▸ Task objective:
Skip the pictures and quote all of the lines exactly.

▸ Information supplied:
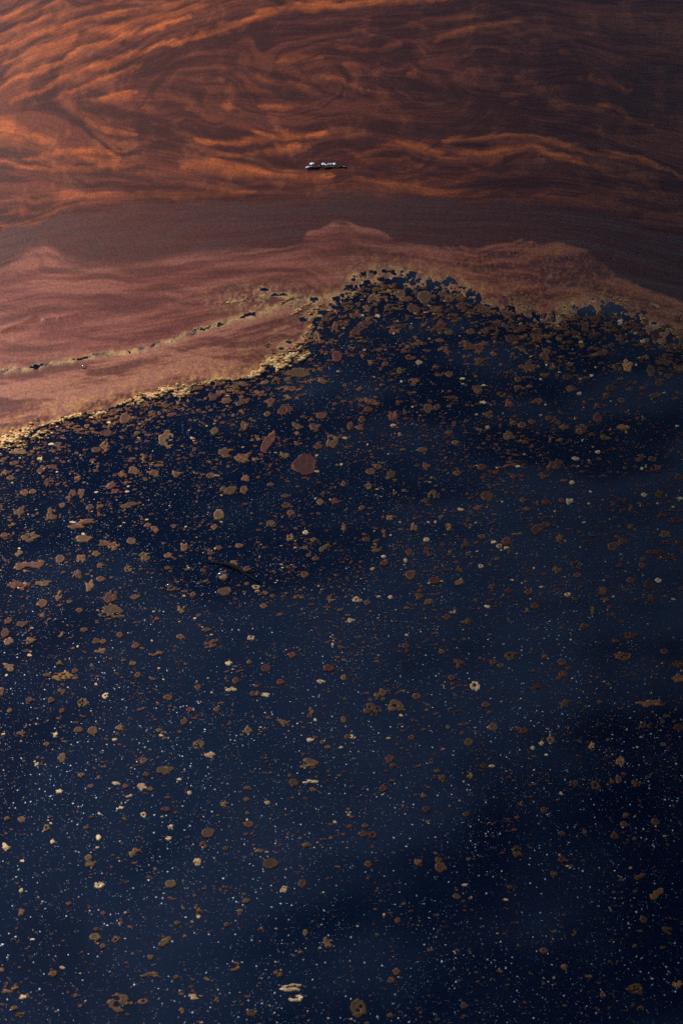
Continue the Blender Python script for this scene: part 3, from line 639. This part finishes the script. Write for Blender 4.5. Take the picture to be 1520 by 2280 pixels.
 (760, 450): '''110,545,80,40,lb 240,570,60,46,lb 65,580,50,40,lm 95,615,80,30,lb 445,560,70,50,lm 478,582,36,24,dt 575,577,36,24,db 640,580,30,20,dm 755,610,56,40,db 805,655,34,34,lb 868,603,44,34,dt
 790,572,30,22,lm 735,495,60,44,lb 560,640,90,40,lb 612,650,46,36,dm 455,658,56,36,lb 345,632,60,26,lb 285,662,50,28,lb 310,692,56,24,lb 170,655,36,26,lm 345,715,28,18,dp 130,720,26,26,lb 195,722,30,20,dm
 258,752,26,28,dt 435,770,50,26,lb 480,768,36,24,db 615,708,46,30,lb 675,680,36,24,lb 910,675,60,60,lb 840,735,60,60,lb 940,730,34,34,lb 905,770,40,20,lb 1003,782,46,30,dm 1140,670,120,50,lb 1085,550,50,40,lb
 1120,590,50,34,lb 1270,730,44,56,lo 1375,750,44,36,dt 1425,710,50,40,lb 1450,775,30,18,db 1400,590,70,50,lb 1500,610,50,50,lb 1500,740,40,50,lb 1340,620,24,16,dp 1245,535,46,26,lp 600,835,46,40,lb 710,855,46,26,lb
 490,875,90,30,lb 100,885,56,26,lb 150,895,60,30,lb 320,800,50,24,lb 1020,830,54,26,lb 1395,860,54,26,eb 1410,808,36,24,db 1200,830,50,30,db 1180,860,36,30,lb 1245,885,30,20,db 875,892,60,30,lb 750,900,44,40,lm 785,790,30,26,db
 370,425,66,60,dt 262,418,60,46,lt 322,478,64,40,db 415,478,70,34,lb 150,430,70,46,lt 110,480,60,36,lt 205,470,50,34,lb 60,500,70,40,lb 20,540,60,36,lb 205,395,60,26,lt 480,430,60,44,lt 540,470,80,36,lb 520,420,50,30,lt 30,470,60,34,lt
 640,480,70,36,lb 830,480,70,30,lt 700,540,36,24,lb 930,520,50,24,lt 1010,520,50,30,lb 1130,520,46,28,lb 1190,545,40,26,lb 1300,560,60,34,lb 1350,535,50,34,lt 1450,560,60,40,lt 1450,640,40,40,lb 1160,500,40,24,lb 960,560,46,24,lb 1040,580,40,24,lb 1230,600,44,22,lb 1500,520,50,30,lt''',
 (0, 450): '''940,870,60,40,lm 1010,885,60,30,lb 1090,890,70,60,lb 1275,915,70,50,lm 1205,890,36,30,db 1425,950,50,26,lb 1430,795,50,30,lb 1330,760,110,44,dt 1290,830,90,30,lb 1375,800,60,30,lb 1500,690,50,50,dm 1455,520,56,30,lb
 1410,600,40,50,nt 810,848,60,56,Cp 880,830,60,30,lb 1330,690,44,18,rp 1190,640,40,22,lb 1230,790,50,24,lb 1180,805,40,22,lt 1470,620,36,40,lb 1490,560,46,44,lm 1150,850,50,20,lb 1050,830,50,28,lb 730,900,60,40,lb 650,905,50,30,lb 985,815,60,34,lb''',
}
COLS = {'b': ((.084, .029, .017), (.28, .118, .042)), 'm': ((.086, .022, .016), (.22, .072, .034)), 't': ((.108, .050, .022), (.31, .165, .060)),
        'p': ((.52, .32, .15), (.88, .64, .34)), 'o': ((.34, .115, .040), (.52, .24, .09))}
CNAME = {'b': 'brown', 'm': 'maroon-brown', 't': 'tan', 'p': 'cream', 'o': 'orange-brown'}
SNAME = {'d': 'oval', 'l': 'ragged', 'r': 'ring-shaped', 'c': 'crescent-shaped', 'n': 'holed', 'e': 'slanting'}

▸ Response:
Continue the Blender Python script for this scene: part 3, from line 639. This part finishes the script. Write for Blender 4.5. Take the picture to be 1520 by 2280 pixels.
 (760, 450): '''110,545,80,40,lb 240,570,60,46,lb 65,580,50,40,lm 95,615,80,30,lb 445,560,70,50,lm 478,582,36,24,dt 575,577,36,24,db 640,580,30,20,dm 755,610,56,40,db 805,655,34,34,lb 868,603,44,34,dt
 790,572,30,22,lm 735,495,60,44,lb 560,640,90,40,lb 612,650,46,36,dm 455,658,56,36,lb 345,632,60,26,lb 285,662,50,28,lb 310,692,56,24,lb 170,655,36,26,lm 345,715,28,18,dp 130,720,26,26,lb 195,722,30,20,dm
 258,752,26,28,dt 435,770,50,26,lb 480,768,36,24,db 615,708,46,30,lb 675,680,36,24,lb 910,675,60,60,lb 840,735,60,60,lb 940,730,34,34,lb 905,770,40,20,lb 1003,782,46,30,dm 1140,670,120,50,lb 1085,550,50,40,lb
 1120,590,50,34,lb 1270,730,44,56,lo 1375,750,44,36,dt 1425,710,50,40,lb 1450,775,30,18,db 1400,590,70,50,lb 1500,610,50,50,lb 1500,740,40,50,lb 1340,620,24,16,dp 1245,535,46,26,lp 600,835,46,40,lb 710,855,46,26,lb
 490,875,90,30,lb 100,885,56,26,lb 150,895,60,30,lb 320,800,50,24,lb 1020,830,54,26,lb 1395,860,54,26,eb 1410,808,36,24,db 1200,830,50,30,db 1180,860,36,30,lb 1245,885,30,20,db 875,892,60,30,lb 750,900,44,40,lm 785,790,30,26,db
 370,425,66,60,dt 262,418,60,46,lt 322,478,64,40,db 415,478,70,34,lb 150,430,70,46,lt 110,480,60,36,lt 205,470,50,34,lb 60,500,70,40,lb 20,540,60,36,lb 205,395,60,26,lt 480,430,60,44,lt 540,470,80,36,lb 520,420,50,30,lt 30,470,60,34,lt
 640,480,70,36,lb 830,480,70,30,lt 700,540,36,24,lb 930,520,50,24,lt 1010,520,50,30,lb 1130,520,46,28,lb 1190,545,40,26,lb 1300,560,60,34,lb 1350,535,50,34,lt 1450,560,60,40,lt 1450,640,40,40,lb 1160,500,40,24,lb 960,560,46,24,lb 1040,580,40,24,lb 1230,600,44,22,lb 1500,520,50,30,lt''',
 (0, 450): '''940,870,60,40,lm 1010,885,60,30,lb 1090,890,70,60,lb 1275,915,70,50,lm 1205,890,36,30,db 1425,950,50,26,lb 1430,795,50,30,lb 1330,760,110,44,dt 1290,830,90,30,lb 1375,800,60,30,lb 1500,690,50,50,dm 1455,520,56,30,lb
 1410,600,40,50,nt 810,848,60,56,Cp 880,830,60,30,lb 1330,690,44,18,rp 1190,640,40,22,lb 1230,790,50,24,lb 1180,805,40,22,lt 1470,620,36,40,lb 1490,560,46,44,lm 1150,850,50,20,lb 1050,830,50,28,lb 730,900,60,40,lb 650,905,50,30,lb 985,815,60,34,lb''',
}
COLS = {'b': ((.084, .029, .017), (.28, .118, .042)), 'm': ((.086, .022, .016), (.22, .072, .034)), 't': ((.108, .050, .022), (.31, .165, .060)),
        'p': ((.52, .32, .15), (.88, .64, .34)), 'o': ((.34, .115, .040), (.52, .24, .09))}
CNAME = {'b': 'brown', 'm': 'maroon-brown', 't': 'tan', 'p': 'cream', 'o': 'orange-brown'}
SNAME = {'d': 'oval', 'l': 'ragged', 'r': 'ring-shaped', 'c': 'crescent-shaped', 'n': 'holed', 'e': 'slanting'}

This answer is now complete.